### [DATA PROVIDED]
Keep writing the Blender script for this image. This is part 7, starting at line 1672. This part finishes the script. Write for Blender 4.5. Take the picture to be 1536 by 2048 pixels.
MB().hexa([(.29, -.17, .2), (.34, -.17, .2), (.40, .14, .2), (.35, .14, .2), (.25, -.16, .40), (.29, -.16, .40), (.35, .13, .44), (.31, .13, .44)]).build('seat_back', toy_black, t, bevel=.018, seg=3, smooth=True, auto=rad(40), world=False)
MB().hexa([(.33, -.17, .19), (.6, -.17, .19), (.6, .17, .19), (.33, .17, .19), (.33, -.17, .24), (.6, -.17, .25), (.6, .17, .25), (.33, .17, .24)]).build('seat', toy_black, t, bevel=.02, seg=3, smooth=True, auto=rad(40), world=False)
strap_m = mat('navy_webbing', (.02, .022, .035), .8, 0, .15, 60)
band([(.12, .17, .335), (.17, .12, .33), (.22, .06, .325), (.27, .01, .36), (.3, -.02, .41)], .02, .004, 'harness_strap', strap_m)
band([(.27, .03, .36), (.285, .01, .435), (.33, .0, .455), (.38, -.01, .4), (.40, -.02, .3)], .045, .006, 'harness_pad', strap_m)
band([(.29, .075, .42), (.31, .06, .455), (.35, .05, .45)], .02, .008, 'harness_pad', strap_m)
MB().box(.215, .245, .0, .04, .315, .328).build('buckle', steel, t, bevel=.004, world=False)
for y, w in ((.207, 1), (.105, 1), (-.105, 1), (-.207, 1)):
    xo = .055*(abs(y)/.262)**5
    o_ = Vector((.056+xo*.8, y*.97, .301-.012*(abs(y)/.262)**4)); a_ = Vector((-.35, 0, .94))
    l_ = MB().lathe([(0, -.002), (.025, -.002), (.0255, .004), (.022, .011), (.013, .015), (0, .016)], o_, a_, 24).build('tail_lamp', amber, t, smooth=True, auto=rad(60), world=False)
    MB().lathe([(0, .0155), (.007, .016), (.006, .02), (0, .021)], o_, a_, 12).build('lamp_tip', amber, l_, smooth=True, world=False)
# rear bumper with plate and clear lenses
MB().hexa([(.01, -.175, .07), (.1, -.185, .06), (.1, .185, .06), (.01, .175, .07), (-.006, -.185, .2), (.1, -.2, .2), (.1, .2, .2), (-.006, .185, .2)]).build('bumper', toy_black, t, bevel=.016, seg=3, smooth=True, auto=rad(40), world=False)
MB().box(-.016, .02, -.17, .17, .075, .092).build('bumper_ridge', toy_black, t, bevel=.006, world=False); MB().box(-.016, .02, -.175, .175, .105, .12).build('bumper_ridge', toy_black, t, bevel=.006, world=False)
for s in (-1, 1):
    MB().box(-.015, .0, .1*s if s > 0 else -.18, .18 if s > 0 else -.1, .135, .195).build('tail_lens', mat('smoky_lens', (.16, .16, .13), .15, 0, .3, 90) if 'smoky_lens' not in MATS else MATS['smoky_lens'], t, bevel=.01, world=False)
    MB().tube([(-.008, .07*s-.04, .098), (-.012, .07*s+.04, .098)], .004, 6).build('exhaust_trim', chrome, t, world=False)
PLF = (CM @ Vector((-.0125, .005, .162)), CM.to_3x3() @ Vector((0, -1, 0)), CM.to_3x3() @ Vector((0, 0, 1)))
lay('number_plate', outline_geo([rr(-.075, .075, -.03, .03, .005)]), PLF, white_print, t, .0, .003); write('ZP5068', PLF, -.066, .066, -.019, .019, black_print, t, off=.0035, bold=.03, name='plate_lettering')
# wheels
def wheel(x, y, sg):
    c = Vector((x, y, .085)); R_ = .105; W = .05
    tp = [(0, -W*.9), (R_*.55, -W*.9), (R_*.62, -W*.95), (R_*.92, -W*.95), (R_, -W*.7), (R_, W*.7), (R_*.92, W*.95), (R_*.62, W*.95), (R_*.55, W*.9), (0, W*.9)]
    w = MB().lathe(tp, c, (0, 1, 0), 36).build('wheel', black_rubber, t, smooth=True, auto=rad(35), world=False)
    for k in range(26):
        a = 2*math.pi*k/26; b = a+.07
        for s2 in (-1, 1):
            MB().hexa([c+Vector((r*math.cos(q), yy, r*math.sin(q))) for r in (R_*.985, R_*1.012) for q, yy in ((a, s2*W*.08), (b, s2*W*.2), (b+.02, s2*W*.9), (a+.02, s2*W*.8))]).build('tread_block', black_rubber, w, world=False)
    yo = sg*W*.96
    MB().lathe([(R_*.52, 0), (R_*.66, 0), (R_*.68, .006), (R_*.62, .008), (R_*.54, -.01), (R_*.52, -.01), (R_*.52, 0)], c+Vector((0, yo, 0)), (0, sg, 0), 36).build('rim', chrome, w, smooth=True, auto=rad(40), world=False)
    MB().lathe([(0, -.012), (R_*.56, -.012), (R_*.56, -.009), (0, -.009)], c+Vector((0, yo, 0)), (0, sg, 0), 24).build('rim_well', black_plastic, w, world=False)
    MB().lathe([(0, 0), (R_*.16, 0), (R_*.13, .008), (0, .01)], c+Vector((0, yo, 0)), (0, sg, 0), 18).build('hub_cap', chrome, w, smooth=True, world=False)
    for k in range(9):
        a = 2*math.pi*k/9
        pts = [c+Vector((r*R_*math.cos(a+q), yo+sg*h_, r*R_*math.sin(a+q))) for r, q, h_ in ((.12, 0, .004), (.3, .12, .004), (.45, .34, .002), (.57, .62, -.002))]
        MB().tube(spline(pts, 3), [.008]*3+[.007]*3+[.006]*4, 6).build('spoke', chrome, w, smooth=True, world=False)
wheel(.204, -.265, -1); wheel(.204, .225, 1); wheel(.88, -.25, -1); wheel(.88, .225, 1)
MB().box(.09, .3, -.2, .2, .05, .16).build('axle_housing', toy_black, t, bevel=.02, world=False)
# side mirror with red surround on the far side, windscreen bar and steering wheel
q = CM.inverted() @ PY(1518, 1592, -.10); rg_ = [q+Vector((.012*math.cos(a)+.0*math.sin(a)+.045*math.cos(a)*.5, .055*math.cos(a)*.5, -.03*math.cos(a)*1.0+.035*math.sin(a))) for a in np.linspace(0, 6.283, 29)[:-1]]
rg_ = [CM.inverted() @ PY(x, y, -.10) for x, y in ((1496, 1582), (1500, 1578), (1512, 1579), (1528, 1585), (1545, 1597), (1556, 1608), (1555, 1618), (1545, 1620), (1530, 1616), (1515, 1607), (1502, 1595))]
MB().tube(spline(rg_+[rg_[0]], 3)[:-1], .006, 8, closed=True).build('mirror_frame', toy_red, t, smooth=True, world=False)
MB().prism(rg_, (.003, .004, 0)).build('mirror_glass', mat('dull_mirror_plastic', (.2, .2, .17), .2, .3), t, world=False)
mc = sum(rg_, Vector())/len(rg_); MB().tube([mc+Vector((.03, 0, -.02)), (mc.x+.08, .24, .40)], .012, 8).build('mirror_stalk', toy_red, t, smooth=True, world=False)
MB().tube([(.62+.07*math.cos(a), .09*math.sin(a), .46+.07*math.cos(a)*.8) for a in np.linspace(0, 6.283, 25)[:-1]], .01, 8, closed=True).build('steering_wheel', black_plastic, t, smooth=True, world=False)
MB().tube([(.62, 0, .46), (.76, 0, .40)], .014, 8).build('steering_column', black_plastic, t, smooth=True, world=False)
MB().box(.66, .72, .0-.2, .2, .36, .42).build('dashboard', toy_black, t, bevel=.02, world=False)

### [WHAT YOU HAVE TO DO]
Restate the data above exactly, keeping each word as it stands.

### [THE SOLUTION]
Keep writing the Blender script for this image. This is part 7, starting at line 1672. This part finishes the script. Write for Blender 4.5. Take the picture to be 1536 by 2048 pixels.
MB().hexa([(.29, -.17, .2), (.34, -.17, .2), (.40, .14, .2), (.35, .14, .2), (.25, -.16, .40), (.29, -.16, .40), (.35, .13, .44), (.31, .13, .44)]).build('seat_back', toy_black, t, bevel=.018, seg=3, smooth=True, auto=rad(40), world=False)
MB().hexa([(.33, -.17, .19), (.6, -.17, .19), (.6, .17, .19), (.33, .17, .19), (.33, -.17, .24), (.6, -.17, .25), (.6, .17, .25), (.33, .17, .24)]).build('seat', toy_black, t, bevel=.02, seg=3, smooth=True, auto=rad(40), world=False)
strap_m = mat('navy_webbing', (.02, .022, .035), .8, 0, .15, 60)
band([(.12, .17, .335), (.17, .12, .33), (.22, .06, .325), (.27, .01, .36), (.3, -.02, .41)], .02, .004, 'harness_strap', strap_m)
band([(.27, .03, .36), (.285, .01, .435), (.33, .0, .455), (.38, -.01, .4), (.40, -.02, .3)], .045, .006, 'harness_pad', strap_m)
band([(.29, .075, .42), (.31, .06, .455), (.35, .05, .45)], .02, .008, 'harness_pad', strap_m)
MB().box(.215, .245, .0, .04, .315, .328).build('buckle', steel, t, bevel=.004, world=False)
for y, w in ((.207, 1), (.105, 1), (-.105, 1), (-.207, 1)):
    xo = .055*(abs(y)/.262)**5
    o_ = Vector((.056+xo*.8, y*.97, .301-.012*(abs(y)/.262)**4)); a_ = Vector((-.35, 0, .94))
    l_ = MB().lathe([(0, -.002), (.025, -.002), (.0255, .004), (.022, .011), (.013, .015), (0, .016)], o_, a_, 24).build('tail_lamp', amber, t, smooth=True, auto=rad(60), world=False)
    MB().lathe([(0, .0155), (.007, .016), (.006, .02), (0, .021)], o_, a_, 12).build('lamp_tip', amber, l_, smooth=True, world=False)
# rear bumper with plate and clear lenses
MB().hexa([(.01, -.175, .07), (.1, -.185, .06), (.1, .185, .06), (.01, .175, .07), (-.006, -.185, .2), (.1, -.2, .2), (.1, .2, .2), (-.006, .185, .2)]).build('bumper', toy_black, t, bevel=.016, seg=3, smooth=True, auto=rad(40), world=False)
MB().box(-.016, .02, -.17, .17, .075, .092).build('bumper_ridge', toy_black, t, bevel=.006, world=False); MB().box(-.016, .02, -.175, .175, .105, .12).build('bumper_ridge', toy_black, t, bevel=.006, world=False)
for s in (-1, 1):
    MB().box(-.015, .0, .1*s if s > 0 else -.18, .18 if s > 0 else -.1, .135, .195).build('tail_lens', mat('smoky_lens', (.16, .16, .13), .15, 0, .3, 90) if 'smoky_lens' not in MATS else MATS['smoky_lens'], t, bevel=.01, world=False)
    MB().tube([(-.008, .07*s-.04, .098), (-.012, .07*s+.04, .098)], .004, 6).build('exhaust_trim', chrome, t, world=False)
PLF = (CM @ Vector((-.0125, .005, .162)), CM.to_3x3() @ Vector((0, -1, 0)), CM.to_3x3() @ Vector((0, 0, 1)))
lay('number_plate', outline_geo([rr(-.075, .075, -.03, .03, .005)]), PLF, white_print, t, .0, .003); write('ZP5068', PLF, -.066, .066, -.019, .019, black_print, t, off=.0035, bold=.03, name='plate_lettering')
# wheels
def wheel(x, y, sg):
    c = Vector((x, y, .085)); R_ = .105; W = .05
    tp = [(0, -W*.9), (R_*.55, -W*.9), (R_*.62, -W*.95), (R_*.92, -W*.95), (R_, -W*.7), (R_, W*.7), (R_*.92, W*.95), (R_*.62, W*.95), (R_*.55, W*.9), (0, W*.9)]
    w = MB().lathe(tp, c, (0, 1, 0), 36).build('wheel', black_rubber, t, smooth=True, auto=rad(35), world=False)
    for k in range(26):
        a = 2*math.pi*k/26; b = a+.07
        for s2 in (-1, 1):
            MB().hexa([c+Vector((r*math.cos(q), yy, r*math.sin(q))) for r in (R_*.985, R_*1.012) for q, yy in ((a, s2*W*.08), (b, s2*W*.2), (b+.02, s2*W*.9), (a+.02, s2*W*.8))]).build('tread_block', black_rubber, w, world=False)
    yo = sg*W*.96
    MB().lathe([(R_*.52, 0), (R_*.66, 0), (R_*.68, .006), (R_*.62, .008), (R_*.54, -.01), (R_*.52, -.01), (R_*.52, 0)], c+Vector((0, yo, 0)), (0, sg, 0), 36).build('rim', chrome, w, smooth=True, auto=rad(40), world=False)
    MB().lathe([(0, -.012), (R_*.56, -.012), (R_*.56, -.009), (0, -.009)], c+Vector((0, yo, 0)), (0, sg, 0), 24).build('rim_well', black_plastic, w, world=False)
    MB().lathe([(0, 0), (R_*.16, 0), (R_*.13, .008), (0, .01)], c+Vector((0, yo, 0)), (0, sg, 0), 18).build('hub_cap', chrome, w, smooth=True, world=False)
    for k in range(9):
        a = 2*math.pi*k/9
        pts = [c+Vector((r*R_*math.cos(a+q), yo+sg*h_, r*R_*math.sin(a+q))) for r, q, h_ in ((.12, 0, .004), (.3, .12, .004), (.45, .34, .002), (.57, .62, -.002))]
        MB().tube(spline(pts, 3), [.008]*3+[.007]*3+[.006]*4, 6).build('spoke', chrome, w, smooth=True, world=False)
wheel(.204, -.265, -1); wheel(.204, .225, 1); wheel(.88, -.25, -1); wheel(.88, .225, 1)
MB().box(.09, .3, -.2, .2, .05, .16).build('axle_housing', toy_black, t, bevel=.02, world=False)
# side mirror with red surround on the far side, windscreen bar and steering wheel
q = CM.inverted() @ PY(1518, 1592, -.10); rg_ = [q+Vector((.012*math.cos(a)+.0*math.sin(a)+.045*math.cos(a)*.5, .055*math.cos(a)*.5, -.03*math.cos(a)*1.0+.035*math.sin(a))) for a in np.linspace(0, 6.283, 29)[:-1]]
rg_ = [CM.inverted() @ PY(x, y, -.10) for x, y in ((1496, 1582), (1500, 1578), (1512, 1579), (1528, 1585), (1545, 1597), (1556, 1608), (1555, 1618), (1545, 1620), (1530, 1616), (1515, 1607), (1502, 1595))]
MB().tube(spline(rg_+[rg_[0]], 3)[:-1], .006, 8, closed=True).build('mirror_frame', toy_red, t, smooth=True, world=False)
MB().prism(rg_, (.003, .004, 0)).build('mirror_glass', mat('dull_mirror_plastic', (.2, .2, .17), .2, .3), t, world=False)
mc = sum(rg_, Vector())/len(rg_); MB().tube([mc+Vector((.03, 0, -.02)), (mc.x+.08, .24, .40)], .012, 8).build('mirror_stalk', toy_red, t, smooth=True, world=False)
MB().tube([(.62+.07*math.cos(a), .09*math.sin(a), .46+.07*math.cos(a)*.8) for a in np.linspace(0, 6.283, 25)[:-1]], .01, 8, closed=True).build('steering_wheel', black_plastic, t, smooth=True, world=False)
MB().tube([(.62, 0, .46), (.76, 0, .40)], .014, 8).build('steering_column', black_plastic, t, smooth=True, world=False)
MB().box(.66, .72, .0-.2, .2, .36, .42).build('dashboard', toy_black, t, bevel=.02, world=False)